Filmmaker: Can you talk how you pulled off the literal barnburner centerpiece sequence inside the Juke Joint, when Sammie sings “I Lied to You”? I’m going to remember that scene for a long, long time, and I am so glad I didn’t know anything about it when I watched the film for the first time. Did you also shoot it in one day?

Sev Ohanian: That scene is probably to this day, and probably will be even going into the future, the most complicated piece of artistic filmmaking I’ve ever witnessed in my life. By the nature of what that scene is, it’s meant to be a oner. We definitely shot it in one day. Ryan is known for doing really fun oners in his movies, and he does them with a lot of thoughtfulness. This one was no different. It was a sequence that demanded every department to be working at their highest possible level, from the actors down to the special effects team. 

Think about what the sequence is doing. We have our IMAX cameras. These magazines are so short, because the film is so large that it can only fit so much before it mags out. That means we have to find creative ways to hide the edit points. We had to have a guy on Steadicam managing this extremely difficult camera within complicated dance moves. Our dance choreographer, Aakomon Jones, had to choreograph not only 1930s-appropriate dancing, but every form of dancing ranging from hundreds of years ago to the 1990s hip hop scene, which all had to all happen in the same space.

Ludwig and Serena [Göransson], our composer and executive music producer, were on set with us for weeks while we’d be rehearsing the sequence and editing the music in real time, because sometimes the camera move would take longer than we anticipated and we needed more music to fill in the scene. [Ludwig], with his headphones on, would tweak things. If we needed to introduce a new ancestor to the shot, he had to add music specific to the ancestor and have it still flow with the rest of the song. 

Believe it or not, we literally burned our actual set. The very last piece of film that we rolled on this movie, right before we all got on our planes to go back to LA or wherever we’re from—it was kind of symbolic—we burned our actual set so that it would look realistic when the fire is spreading. Obviously the visual effects team helped with it, but that was all real fire, real special effects. It was insane, man, and props to the AD department, all the PAs, for the level of coordination we needed. It was beautiful!

Filmmaker: Ryan, it was so great that you negotiated the deal with Warner Brothers for the rights to the film to revert to you in 25 years. Can you talk about that?

Ryan Coogler: I was trying to make the best movie I could, and I wanted to find a studio that valued me and valued us as a company. We’ve worked really hard and earned a lot of goodwill for how we’ve been able to deliver for folks, and we wanted a deal that would reflect that. This movie was based on my family, inspired by my relationships that were affected by lost time making these other movies [referring to the Black Panther films and Creed], making these companies all this money. These are not altruistic people, they’re business people. I’m so glad that Warner Brothers stepped up.

Zinzi Coogler: And just a small add: it’s not the first or only deal of its kind.
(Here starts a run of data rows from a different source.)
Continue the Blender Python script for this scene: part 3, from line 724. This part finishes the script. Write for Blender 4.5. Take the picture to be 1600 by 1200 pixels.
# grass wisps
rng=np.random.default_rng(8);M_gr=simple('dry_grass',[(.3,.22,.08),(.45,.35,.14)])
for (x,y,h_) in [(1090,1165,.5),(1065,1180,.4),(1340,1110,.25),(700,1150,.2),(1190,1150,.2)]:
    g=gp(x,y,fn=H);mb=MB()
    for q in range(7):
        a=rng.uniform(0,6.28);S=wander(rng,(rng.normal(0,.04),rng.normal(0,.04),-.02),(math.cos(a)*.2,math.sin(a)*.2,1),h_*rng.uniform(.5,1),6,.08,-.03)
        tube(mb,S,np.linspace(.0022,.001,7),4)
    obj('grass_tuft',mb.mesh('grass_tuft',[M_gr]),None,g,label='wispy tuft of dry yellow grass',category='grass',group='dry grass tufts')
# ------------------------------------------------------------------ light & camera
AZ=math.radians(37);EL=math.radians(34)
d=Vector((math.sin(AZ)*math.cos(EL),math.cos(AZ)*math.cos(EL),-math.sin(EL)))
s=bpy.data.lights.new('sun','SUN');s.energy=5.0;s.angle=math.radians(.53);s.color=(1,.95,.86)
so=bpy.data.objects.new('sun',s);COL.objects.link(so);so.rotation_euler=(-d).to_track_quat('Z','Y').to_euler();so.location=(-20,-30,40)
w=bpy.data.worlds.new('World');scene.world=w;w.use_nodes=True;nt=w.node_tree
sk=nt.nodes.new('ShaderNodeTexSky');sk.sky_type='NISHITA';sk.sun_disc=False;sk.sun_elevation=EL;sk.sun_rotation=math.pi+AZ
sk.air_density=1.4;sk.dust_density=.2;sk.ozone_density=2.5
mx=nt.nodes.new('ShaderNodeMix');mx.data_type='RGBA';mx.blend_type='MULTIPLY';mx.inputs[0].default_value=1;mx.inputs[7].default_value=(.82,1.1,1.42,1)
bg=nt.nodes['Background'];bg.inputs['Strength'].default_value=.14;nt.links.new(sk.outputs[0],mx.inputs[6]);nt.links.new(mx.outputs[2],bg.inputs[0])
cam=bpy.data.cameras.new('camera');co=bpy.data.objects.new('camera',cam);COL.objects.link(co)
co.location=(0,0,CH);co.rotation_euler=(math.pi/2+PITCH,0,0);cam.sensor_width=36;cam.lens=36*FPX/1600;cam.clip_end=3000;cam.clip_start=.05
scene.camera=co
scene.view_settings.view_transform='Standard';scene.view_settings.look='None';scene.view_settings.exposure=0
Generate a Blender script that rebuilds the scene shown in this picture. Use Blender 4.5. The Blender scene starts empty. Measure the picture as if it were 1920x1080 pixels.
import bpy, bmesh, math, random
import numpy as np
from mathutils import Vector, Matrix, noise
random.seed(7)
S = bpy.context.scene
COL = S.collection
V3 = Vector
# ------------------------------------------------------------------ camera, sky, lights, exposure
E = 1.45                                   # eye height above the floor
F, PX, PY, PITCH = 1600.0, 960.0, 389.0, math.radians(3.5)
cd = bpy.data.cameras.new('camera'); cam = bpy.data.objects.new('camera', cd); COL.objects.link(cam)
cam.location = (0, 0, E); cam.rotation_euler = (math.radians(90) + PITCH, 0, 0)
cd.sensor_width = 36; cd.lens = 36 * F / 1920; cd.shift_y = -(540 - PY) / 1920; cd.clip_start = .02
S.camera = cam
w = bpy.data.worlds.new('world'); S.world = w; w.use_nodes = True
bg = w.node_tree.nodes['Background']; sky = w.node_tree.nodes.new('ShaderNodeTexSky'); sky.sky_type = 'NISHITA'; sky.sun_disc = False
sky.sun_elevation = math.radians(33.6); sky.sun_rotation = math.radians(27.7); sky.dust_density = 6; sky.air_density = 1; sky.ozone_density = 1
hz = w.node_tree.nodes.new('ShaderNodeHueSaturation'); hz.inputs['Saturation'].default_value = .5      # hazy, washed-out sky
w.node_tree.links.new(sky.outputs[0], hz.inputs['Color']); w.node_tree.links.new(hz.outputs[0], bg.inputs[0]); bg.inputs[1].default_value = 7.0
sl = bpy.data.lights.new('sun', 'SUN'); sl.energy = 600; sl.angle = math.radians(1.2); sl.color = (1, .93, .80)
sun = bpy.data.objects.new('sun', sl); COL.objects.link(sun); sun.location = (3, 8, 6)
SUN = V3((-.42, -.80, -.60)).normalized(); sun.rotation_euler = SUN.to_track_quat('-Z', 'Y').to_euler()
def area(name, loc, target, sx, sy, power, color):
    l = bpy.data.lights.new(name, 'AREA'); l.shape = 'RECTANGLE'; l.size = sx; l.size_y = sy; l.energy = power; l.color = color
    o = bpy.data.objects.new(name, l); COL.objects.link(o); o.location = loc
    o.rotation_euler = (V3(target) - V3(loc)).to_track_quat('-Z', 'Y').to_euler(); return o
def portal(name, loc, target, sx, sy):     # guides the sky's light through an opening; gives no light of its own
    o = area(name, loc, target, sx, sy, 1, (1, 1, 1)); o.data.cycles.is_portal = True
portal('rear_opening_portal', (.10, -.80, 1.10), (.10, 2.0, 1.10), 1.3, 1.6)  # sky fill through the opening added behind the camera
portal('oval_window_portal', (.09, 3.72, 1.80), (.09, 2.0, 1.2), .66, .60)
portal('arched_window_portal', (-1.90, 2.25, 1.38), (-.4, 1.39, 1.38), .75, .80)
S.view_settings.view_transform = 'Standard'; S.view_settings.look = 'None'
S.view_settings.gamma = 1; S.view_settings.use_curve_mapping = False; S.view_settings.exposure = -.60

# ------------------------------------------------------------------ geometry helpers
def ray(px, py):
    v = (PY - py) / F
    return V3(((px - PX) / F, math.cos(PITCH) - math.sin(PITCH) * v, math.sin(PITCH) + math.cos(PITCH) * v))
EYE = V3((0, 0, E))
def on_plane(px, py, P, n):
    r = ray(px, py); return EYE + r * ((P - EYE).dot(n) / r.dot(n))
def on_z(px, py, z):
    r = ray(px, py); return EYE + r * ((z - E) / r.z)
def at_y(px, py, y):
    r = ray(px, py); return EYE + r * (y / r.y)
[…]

We were advocating for something that is not unique. We’re just grateful, like Ryan said, that we were able to find this film a home who could support us through the finish line. Our ultimate goal every day was to think about the theatrical experience and hope people just share in our joy, and have a raucous and rolling good time.

Ryan Coogler: Hopefully, knock on wood, I’m around in 25 years. [Laughs] [Until then] for me, I want to thrill the global film audience, who has shown up for me so many times, on a big giant screen, in a room full of strangers.